As shown in FIG. 5A and FIG. 5B, since the two magnetic conductors 3 are arranged at locations respectively between the target 1 and a position under the outer sides the adjacent second polarity magnetic elements 22 at the time when the magnetic base reaches its two motion limits, the magnetic lines will be subjected to the influence of the magnetic conductors 3 and thus being compressed as the magnetic base 2 is moving approaching the motion limits, so that the geometric shape of its magnetic circuit is changed accordingly.

By the compressing of magnetic lines and the changing of the corresponding magnetic circuit as the magnetic based 2 is moving approaching the motion limits and closing to the magnetic conductors 3, the surface magnetic field intensity of the target that is caused by the magnetic base 2 is weakened. As shown in FIG. 6, the curve C1 represents the relationship between distance and the variation of magnetic field intensity measured when there is no magnetic conductor as those in the prior-art sputtering devices and the curve C2 represents the relationship between distance and the variation of magnetic field intensity measured when there are magnetic conductors as that disclosure in the present disclosure. In FIG. 6, the prior-art device will reach its maximum magnetic field intensity of about 340 Gauss when the magnetic base reaches its motion limit, while the maximum magnetic field intensity of the present invention is only about 240 Gauss, which is a significant reduction.
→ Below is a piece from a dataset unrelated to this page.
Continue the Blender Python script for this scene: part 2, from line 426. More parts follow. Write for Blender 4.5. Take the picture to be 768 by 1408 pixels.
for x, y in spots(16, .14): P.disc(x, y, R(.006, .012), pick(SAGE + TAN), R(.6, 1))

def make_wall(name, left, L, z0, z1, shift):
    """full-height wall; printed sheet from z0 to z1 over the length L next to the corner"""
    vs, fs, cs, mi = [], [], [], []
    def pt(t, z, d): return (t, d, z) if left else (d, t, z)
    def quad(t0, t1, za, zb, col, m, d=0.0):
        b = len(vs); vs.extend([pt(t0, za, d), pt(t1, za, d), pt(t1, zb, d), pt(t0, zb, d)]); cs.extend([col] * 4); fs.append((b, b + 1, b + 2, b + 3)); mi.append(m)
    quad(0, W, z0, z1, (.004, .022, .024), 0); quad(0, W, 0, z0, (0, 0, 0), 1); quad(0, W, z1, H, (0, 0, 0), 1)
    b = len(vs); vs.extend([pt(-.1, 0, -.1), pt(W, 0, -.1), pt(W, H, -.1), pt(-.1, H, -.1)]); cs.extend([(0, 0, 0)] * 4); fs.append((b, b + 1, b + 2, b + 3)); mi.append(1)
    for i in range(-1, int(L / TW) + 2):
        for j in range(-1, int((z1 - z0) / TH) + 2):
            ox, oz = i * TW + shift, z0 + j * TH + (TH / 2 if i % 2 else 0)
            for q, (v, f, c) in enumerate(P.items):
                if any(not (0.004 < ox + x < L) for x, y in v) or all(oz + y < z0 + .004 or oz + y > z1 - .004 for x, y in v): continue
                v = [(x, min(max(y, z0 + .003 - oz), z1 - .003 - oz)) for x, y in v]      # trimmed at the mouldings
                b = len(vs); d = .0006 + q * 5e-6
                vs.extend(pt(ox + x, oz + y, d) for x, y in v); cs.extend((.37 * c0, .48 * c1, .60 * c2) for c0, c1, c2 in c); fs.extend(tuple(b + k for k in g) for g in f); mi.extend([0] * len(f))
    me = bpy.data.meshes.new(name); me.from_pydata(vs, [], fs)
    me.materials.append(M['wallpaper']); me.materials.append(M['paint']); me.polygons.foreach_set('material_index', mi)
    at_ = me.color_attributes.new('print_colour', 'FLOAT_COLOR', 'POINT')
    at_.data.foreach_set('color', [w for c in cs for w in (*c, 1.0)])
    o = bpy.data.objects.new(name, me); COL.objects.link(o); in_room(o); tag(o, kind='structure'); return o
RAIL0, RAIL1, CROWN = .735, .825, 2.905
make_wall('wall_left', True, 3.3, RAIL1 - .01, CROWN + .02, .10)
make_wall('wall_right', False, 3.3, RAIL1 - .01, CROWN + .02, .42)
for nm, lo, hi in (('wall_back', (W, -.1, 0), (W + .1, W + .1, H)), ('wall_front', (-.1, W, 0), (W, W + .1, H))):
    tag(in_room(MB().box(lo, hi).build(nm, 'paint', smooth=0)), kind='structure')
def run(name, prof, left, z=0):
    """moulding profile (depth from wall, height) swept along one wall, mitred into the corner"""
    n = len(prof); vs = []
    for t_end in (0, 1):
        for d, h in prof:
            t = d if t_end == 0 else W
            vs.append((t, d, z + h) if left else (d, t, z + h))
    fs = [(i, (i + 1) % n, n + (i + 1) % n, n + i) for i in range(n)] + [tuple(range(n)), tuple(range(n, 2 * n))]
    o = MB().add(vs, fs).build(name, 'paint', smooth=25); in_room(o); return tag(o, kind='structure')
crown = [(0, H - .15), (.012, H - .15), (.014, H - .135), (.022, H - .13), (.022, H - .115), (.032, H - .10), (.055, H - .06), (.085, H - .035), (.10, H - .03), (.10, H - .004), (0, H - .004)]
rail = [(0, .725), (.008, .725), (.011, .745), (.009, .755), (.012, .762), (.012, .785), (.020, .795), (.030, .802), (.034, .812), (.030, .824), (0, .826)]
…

As the magnetic field intensity on the target that is caused by the magnetic base 3 is reduced significantly at the time when the magnetic base 2 reaches its motion limits, the phenomenon, that the two portion of the target 1 relating to the motion limits of the magnetic base 2 will be bombarded more severely than the other portions as the magnetic base 2 is enabled to move back in an opposite direction after it reaches it motion limit, can be eased off significantly. As shown in FIG. 7, the curves A1 represent the erosion of the target 1 happened at the two ends thereof that are caused respectively by the bombardment a conventional sputtering device; and the curves A2 represent the erosion of the target 1 happened at the two ends thereof that are caused respectively by the bombardment a sputtering device of the present disclosure. By the comparison between the curves A1 and A2, it is obvious that the bombardment at the two ends of the target 1 had been eased off and thus the utilization rate of the target 1 is enhanced.
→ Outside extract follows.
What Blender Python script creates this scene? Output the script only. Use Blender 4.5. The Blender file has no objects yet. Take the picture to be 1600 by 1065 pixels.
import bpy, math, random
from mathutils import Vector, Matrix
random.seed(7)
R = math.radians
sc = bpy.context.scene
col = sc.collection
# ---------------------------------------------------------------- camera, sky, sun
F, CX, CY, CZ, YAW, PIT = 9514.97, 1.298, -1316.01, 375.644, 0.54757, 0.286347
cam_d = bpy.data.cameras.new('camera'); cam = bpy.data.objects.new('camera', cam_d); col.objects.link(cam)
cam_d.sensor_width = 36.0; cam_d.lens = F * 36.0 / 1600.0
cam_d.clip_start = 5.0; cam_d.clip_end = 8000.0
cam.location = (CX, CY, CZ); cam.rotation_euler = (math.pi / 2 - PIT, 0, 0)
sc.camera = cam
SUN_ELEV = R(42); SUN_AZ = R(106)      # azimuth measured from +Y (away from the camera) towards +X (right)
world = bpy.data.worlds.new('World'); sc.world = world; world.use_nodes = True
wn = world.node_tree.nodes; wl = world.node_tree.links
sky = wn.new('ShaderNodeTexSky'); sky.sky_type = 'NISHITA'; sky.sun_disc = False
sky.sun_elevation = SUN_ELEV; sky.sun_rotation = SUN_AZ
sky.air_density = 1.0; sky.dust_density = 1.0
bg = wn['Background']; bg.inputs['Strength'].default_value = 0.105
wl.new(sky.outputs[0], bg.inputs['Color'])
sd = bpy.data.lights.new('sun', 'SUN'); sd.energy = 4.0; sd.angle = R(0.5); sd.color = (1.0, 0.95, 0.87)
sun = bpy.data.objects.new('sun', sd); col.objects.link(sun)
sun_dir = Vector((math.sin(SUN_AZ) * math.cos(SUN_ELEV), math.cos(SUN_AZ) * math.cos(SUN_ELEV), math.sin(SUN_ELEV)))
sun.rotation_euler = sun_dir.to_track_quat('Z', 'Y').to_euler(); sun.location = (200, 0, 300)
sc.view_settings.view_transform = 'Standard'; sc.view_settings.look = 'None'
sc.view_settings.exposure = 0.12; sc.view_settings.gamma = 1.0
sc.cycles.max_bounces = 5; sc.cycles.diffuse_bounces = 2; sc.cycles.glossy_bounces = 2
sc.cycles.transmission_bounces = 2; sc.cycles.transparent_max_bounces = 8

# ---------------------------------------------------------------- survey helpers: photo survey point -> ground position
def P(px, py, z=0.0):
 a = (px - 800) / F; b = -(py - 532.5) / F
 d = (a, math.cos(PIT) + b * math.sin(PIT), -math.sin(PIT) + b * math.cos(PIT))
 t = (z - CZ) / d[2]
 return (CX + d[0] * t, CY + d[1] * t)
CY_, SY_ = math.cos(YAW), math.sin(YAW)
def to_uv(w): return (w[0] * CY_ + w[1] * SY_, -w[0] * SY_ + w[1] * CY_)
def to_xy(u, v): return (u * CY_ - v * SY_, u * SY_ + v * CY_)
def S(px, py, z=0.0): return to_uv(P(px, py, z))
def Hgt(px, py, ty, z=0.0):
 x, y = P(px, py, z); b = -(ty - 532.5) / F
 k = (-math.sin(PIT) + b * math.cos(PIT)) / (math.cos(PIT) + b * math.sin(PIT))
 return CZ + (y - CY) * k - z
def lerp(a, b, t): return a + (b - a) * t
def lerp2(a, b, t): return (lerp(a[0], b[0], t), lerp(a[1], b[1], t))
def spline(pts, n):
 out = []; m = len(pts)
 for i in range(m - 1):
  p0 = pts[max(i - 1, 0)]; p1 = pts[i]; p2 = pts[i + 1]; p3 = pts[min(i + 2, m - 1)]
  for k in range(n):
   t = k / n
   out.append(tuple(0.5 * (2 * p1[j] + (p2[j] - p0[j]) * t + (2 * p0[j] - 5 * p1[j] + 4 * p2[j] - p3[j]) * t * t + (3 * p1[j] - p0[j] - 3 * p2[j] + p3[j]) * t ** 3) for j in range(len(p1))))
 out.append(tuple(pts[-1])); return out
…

Please refer to FIG. 8, which is a schematic diagram showing a multiple-target magnetron sputtering device using the structure of the present disclosure. In FIG. 8, there are three targets 1 in the sputtering device, whereas for each target 1, there is one magnetic base 2 and two magnetic conductors being arranged and functioned correspondingly in a manner the same as the one shown in the first embodiment.

Please refer to FIG. 9, which is a schematic diagram showing a structure for increasing utilization rate of target according to a second embodiment of the present disclosure. In FIG. 9, the magnetic conductors 5 are arranged at locations respectively adjacent to the outer sides of the adjacent second polarity magnetic elements 42 at the time when the magnetic base 4 reaches its two motion limits, i.e. each magnetic conductor 4 is arranged at a position contacting with the outside of the magnetic base 4 when the magnetic base 4 reaches one of its corresponding motion limit, by that the whole structure of the second embodiment is capable of functioning exactly the same as the first embodiment.

The disclosure being thus described, it will be obvious that the same may be varied in many ways. Such variations are not to be regarded as a departure from the spirit and scope of the disclosure, and all such modifications as would be obvious to one skilled in the art are intended to be included within the scope of the following claims.

Claims

1. A structure for increasing utilization rate of target, comprising:

a magnetic base, capable of moving relative to a target in a reciprocating manner; and

two magnetic conductors, disposed respectively at two motion limits with respect to the reciprocating range of the magnetic base.

2. The structure of claim 1, wherein the magnetic base further comprises:

a frame, configured with a first polarity magnetic element and a plurality of second polarity magnetic elements in a manner that the first polarity magnetic element is arranged at the center of the frame on the side thereof facing toward the target while arranging the second polarity magnetic elements surrounding the first polarity magnetic element in a ring-like formation.

3. The structure of claim 2, wherein the magnetic base further comprises:

a support seat, provided for fixing the first polarity magnetic element and the second polarity magnetic elements.

4. The structure of claim 3, wherein the support seat is made of a non-magnetic conductive material.

5. The structure of claim 2, wherein the first polarity magnetic element as well as each second polarity magnetic element is made up of permanent magnets.

6. The structure of claim 2, wherein the frame is a rectangle-shaped object made of a magnetic conductive material.

7. The structure of claim 2, wherein the two magnetic conductors are arranged at locations respectively between the target and a position under the outer sides the adjacent second polarity magnetic elements at the time when the magnetic base reaches its two motion limits.

8. The structure of claim 2, wherein the magnetic conductors are arranged at locations respectively adjacent to the outer sides of the adjacent second polarity magnetic elements at the time when the magnetic base reaches its two motion limits.

9. The structure of claim 1, wherein each magnetic conductor is made of a material selected from the group consisting of: iron, cobalt, nickel and the alloys thereof.

10. The structure of claim 1, capable of being adapted for a single-target magnetron sputtering device.

11. The structure of claim 1, capable of being adapted for a multiple-target magnetron sputtering device.